The world is not a region that is somewhere outside ourselves. It is very much a part of us.  The way human beings develop can be thought of as having two selves—a self that learns to adapt to what people expect, to protect itself against whatever threatens it, and to control its environment to its advantage.  But in the very depth of the human heart is the potential for being and living differently. Normally the first half of life is about establishing the first of those selves—establishing ourselves in work, relationships, family, and so on.  The second half of life is about discovering the limitations of all those things  and learning little by little how to let go of all that stuff that we have been giving our lives to and to live instead in tune with a deeper reality.  Bingo.  That is the process of mounting the platform and taking a stand outside the movement of the crowd.  In Jesus’ terms, it is living life in the βασιλεια.  In my vocabulary, it is learning how to live the Resurrection, how to be in touch with one’s own soul, and how to live in a way that increasingly sees oneself as a part of an endless web of connection that embraces the entire universe.  It has something to do with everything we are, everything we decide, and everything we do.  But it is not just “different” from the false self sucking energy from our own inflated egos.  The βασιλεια is qualitatively distinct.  To describe it in terms of Jesus’ own life, the βασιλεια is a life of forgiveness, of caring, of the eradication of barriers between human beings, between the human community and God, and between the human being and the rest of creation.  In a word the βασιλεια is about healing.  It gets its only power form pure love, and that love is so strong that it drives away sickness and ultimately proves itself stronger even than death.  Nothing can separate us from the love of God:  that is the fundamental truth at the center of the βασιλεια.

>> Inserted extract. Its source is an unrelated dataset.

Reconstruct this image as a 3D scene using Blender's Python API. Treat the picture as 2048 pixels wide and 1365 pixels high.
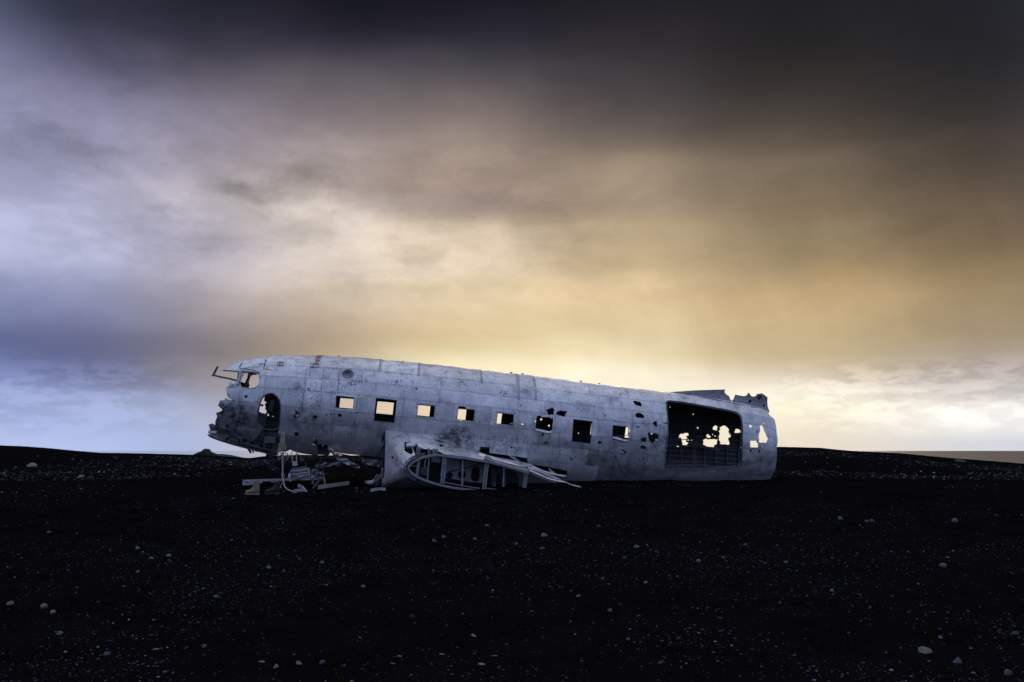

Now you can see how it is that the βασιλεια is not about life in some other world somewhere else, but the power that is at work undoing the very things that make the false self false and the world a mess.  It is possible, though not necessary, to call the powers that run the false self and its world the devil or evil.  Paul, in a choice that has caused untold problems, referred to the same reality as σαρξ or “the flesh.”  Well, it is not the body that is the problem, but the energy that runs the world that exists outside the βασιλεια. 
Christ whipped, displayed at the 2015 Biennale, Vatican Pavilion

Now we are in a position to see what all this has to do not only with the inevitability of conflict, but also how to handle it.  It cannot all be reduced to a flat set of rules.  Always do this or never do that.  But there are some principles, and here are some of the key principles:

1.     Have some guiding principles and know what they are.
2.     The main guiding principle is to be in relationship and know how to tend to relationships.  We can’t get anywhere when we simply dis and dismiss each other.
3.     Practice putting ego aside.  Learn to listen not to argue or to agree but to understand.
4.     Speak the truth. 
5.     Realize that where a person or a people are today is not necessarily where they will be tomorrow.  Allow for the possibility of shifts and changes.
6.     If you allow for shifts and changes, make sure you keep some space to shift and change yourself.
7.     Breathe.
8.     Smile.
9.     Remember that the most important phrase for stating an opinion is, “It seems to me that…”
10.  Practice forgiveness.

I am not sure what Jesus might have meant when he said that when two or three are gathered together in his name, he would be there in the midst of them.  But I think I know.  I believe that if we intentionally live in the βασιλεια, we will find that the power of Christ is palpably present.  It is not theoretical, but real.  And if I am wrong, I think it is just fine to be wrong if it means that I actually am, and you actually are, making the world a better, safer, more loving place just by moving to the higher level, whether anyone understands it or approves or not.